I hope that makes sense and is not to much of an over-simplification.
Best regards,
Bob.
 
Re: flyback analysis

DrBob13 said:
Hi,
The auxilliary winding is in intimate contact with the secondary winding as it is wound on the same core, therfore any load current variation on the secondary output will cause a proportional voltage drop, which will reflect through the transformer and cause a corresponding voltage drop in the auxilliary winding which is sensed by the voltage feedback input of the IC and a rapid correction will be made to the PWM switching waveform to compensate. The overall system pulse current is monitored by the current sense resistor in the source of the switching FET which again will sense the increased load and allow for it.
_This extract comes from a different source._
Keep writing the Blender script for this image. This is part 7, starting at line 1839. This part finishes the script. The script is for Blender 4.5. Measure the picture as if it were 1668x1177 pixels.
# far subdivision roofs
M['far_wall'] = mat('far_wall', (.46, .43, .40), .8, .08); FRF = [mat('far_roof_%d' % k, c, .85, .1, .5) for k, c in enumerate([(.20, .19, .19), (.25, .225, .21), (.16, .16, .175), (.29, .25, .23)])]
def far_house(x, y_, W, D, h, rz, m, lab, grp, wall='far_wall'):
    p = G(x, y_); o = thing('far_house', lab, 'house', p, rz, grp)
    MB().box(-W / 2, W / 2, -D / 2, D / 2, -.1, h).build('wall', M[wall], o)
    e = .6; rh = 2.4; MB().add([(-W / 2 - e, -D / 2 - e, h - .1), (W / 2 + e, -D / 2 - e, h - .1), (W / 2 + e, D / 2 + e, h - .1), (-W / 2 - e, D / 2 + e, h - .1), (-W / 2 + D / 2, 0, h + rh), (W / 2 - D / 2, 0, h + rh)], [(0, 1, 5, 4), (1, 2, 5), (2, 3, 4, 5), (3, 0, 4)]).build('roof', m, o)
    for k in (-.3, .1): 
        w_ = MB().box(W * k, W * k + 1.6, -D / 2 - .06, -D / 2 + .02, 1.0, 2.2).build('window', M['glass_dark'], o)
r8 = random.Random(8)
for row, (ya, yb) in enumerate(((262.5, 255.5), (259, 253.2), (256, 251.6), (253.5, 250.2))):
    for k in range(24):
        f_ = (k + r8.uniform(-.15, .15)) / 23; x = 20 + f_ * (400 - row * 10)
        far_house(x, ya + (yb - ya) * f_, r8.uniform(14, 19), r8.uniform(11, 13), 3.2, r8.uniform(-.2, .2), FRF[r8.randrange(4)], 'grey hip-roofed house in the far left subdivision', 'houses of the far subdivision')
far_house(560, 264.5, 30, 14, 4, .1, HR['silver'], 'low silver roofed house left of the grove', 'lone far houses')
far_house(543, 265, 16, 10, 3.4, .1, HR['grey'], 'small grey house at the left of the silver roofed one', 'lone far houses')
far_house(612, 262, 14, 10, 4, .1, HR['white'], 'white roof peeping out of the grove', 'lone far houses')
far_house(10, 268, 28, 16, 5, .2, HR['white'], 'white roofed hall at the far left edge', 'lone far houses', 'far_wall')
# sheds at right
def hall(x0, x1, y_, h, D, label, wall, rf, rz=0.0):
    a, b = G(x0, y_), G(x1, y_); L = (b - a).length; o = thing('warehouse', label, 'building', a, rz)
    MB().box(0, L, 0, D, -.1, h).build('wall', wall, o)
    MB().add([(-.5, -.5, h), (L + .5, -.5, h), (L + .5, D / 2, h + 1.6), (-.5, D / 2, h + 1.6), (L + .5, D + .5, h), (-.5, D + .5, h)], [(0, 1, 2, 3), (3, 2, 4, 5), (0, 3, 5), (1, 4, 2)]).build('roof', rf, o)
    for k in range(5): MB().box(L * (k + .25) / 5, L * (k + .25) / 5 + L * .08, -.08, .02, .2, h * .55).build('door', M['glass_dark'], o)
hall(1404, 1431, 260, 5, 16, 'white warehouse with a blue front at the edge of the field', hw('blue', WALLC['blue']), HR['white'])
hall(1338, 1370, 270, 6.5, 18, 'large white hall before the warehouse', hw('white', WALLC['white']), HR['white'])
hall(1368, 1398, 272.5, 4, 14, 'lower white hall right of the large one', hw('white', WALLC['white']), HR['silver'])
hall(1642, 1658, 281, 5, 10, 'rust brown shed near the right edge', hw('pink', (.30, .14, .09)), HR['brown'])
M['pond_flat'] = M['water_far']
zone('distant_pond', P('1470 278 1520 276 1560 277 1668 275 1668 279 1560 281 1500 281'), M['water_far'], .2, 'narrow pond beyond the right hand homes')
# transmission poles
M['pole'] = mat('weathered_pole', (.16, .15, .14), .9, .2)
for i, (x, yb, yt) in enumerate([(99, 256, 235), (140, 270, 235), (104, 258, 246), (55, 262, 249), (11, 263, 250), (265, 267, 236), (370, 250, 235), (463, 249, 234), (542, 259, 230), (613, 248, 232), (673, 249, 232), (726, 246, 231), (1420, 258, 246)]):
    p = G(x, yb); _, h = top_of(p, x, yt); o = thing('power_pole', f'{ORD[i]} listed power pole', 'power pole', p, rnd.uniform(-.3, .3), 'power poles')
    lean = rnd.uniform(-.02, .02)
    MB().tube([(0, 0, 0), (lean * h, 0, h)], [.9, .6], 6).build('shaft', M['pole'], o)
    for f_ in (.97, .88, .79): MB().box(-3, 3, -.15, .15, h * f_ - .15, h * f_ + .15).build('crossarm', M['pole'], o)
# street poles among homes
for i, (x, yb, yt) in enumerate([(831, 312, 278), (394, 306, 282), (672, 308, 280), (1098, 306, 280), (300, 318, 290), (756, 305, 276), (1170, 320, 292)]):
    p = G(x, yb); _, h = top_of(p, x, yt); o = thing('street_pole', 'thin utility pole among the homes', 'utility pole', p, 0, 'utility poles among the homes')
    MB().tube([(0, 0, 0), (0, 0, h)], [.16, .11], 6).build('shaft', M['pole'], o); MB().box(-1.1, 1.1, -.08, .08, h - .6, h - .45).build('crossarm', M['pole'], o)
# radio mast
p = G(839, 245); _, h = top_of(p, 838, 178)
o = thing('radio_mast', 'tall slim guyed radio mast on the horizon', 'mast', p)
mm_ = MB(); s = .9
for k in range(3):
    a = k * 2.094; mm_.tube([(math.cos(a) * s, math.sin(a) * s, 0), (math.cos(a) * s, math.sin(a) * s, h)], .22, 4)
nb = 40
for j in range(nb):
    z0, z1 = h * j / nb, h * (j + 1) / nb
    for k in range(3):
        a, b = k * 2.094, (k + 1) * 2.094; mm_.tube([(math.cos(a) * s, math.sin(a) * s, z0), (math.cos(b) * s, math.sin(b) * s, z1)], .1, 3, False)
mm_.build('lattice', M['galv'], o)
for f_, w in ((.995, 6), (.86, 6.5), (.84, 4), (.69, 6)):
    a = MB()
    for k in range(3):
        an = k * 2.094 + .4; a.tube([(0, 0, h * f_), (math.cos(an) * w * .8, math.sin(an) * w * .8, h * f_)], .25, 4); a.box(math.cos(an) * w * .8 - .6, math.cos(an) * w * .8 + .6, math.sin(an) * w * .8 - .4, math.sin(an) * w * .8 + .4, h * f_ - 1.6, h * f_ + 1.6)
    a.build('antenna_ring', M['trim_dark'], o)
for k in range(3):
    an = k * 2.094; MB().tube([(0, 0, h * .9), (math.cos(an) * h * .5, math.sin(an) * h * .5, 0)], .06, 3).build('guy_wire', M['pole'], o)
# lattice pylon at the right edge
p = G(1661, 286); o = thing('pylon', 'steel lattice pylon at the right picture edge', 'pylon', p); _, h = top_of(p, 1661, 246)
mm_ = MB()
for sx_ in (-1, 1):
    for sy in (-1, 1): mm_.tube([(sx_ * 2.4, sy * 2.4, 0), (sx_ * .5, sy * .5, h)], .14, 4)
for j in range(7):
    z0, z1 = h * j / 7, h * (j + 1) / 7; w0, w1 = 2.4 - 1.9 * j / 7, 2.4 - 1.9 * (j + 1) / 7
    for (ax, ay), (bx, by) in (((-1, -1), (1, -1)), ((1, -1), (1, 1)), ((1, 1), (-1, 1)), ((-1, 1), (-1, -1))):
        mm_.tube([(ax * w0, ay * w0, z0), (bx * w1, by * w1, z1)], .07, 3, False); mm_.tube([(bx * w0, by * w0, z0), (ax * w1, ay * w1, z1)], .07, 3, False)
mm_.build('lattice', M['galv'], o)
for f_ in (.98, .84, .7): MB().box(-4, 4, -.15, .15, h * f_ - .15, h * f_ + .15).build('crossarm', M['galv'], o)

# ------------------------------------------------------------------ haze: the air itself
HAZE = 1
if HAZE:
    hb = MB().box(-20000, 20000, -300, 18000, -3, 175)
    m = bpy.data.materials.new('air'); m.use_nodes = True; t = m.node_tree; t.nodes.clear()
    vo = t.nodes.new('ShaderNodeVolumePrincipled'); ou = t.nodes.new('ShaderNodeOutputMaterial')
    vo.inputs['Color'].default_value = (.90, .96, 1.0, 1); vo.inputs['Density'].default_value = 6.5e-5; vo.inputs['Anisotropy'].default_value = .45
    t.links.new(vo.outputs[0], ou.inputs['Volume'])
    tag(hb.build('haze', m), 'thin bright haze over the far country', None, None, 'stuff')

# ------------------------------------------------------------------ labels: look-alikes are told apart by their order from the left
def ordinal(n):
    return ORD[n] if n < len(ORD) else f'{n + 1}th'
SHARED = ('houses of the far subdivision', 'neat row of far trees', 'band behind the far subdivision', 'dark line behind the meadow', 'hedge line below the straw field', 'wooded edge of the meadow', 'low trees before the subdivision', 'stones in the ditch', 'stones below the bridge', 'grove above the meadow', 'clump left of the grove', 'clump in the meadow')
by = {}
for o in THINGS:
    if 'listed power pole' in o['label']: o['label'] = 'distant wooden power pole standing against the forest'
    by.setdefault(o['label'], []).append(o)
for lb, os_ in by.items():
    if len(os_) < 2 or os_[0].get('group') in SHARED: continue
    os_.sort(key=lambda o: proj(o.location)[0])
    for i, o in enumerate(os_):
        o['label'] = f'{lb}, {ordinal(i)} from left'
The turns ratio of the auxilliary winding to the primary winding will generate the correct voltage to run the IC, this will be proportional to the main secondary output winding as they have the same turns per volt ratio, so a 10% drop on the secondary will create a 10% drop in the auxilliary winding, which will be compensated for by the IC as explained above.
I hope that makes sense and is not to much of an over-simplification.
Best regards,
Bob.

Hi, Bob
Thank you for your analysis, but what I want most is the current relationship between Ip and Is, is there a quantitative analysis on it?
 

Re: flyback analysis

Is / turns ration = Ip (Aslo applicable for peak currents) this is gross relation
Exact primary current depends upon Efficiency of the converter

The turns ration is derived from Voltage requirement at Secondary & the primary current is reflection of Secondary power (Vsec X Isec) / Efficiency = Primary Wattage & Primary wattage/ Primary Voltage = I avg Primary.
 
Re: flyback analysis

Hi,
To go a little further than rvionics, the gif I have attached may help, it is part of a design calculation sheet that I used recently, it is not for that IC though but it gives a good approximation of the relationship that you want, I hope it is useful to you.
Regards,
Bob
 
flyback analysis

Pin 5 is VS, voltage sense, you may focus on the voltage.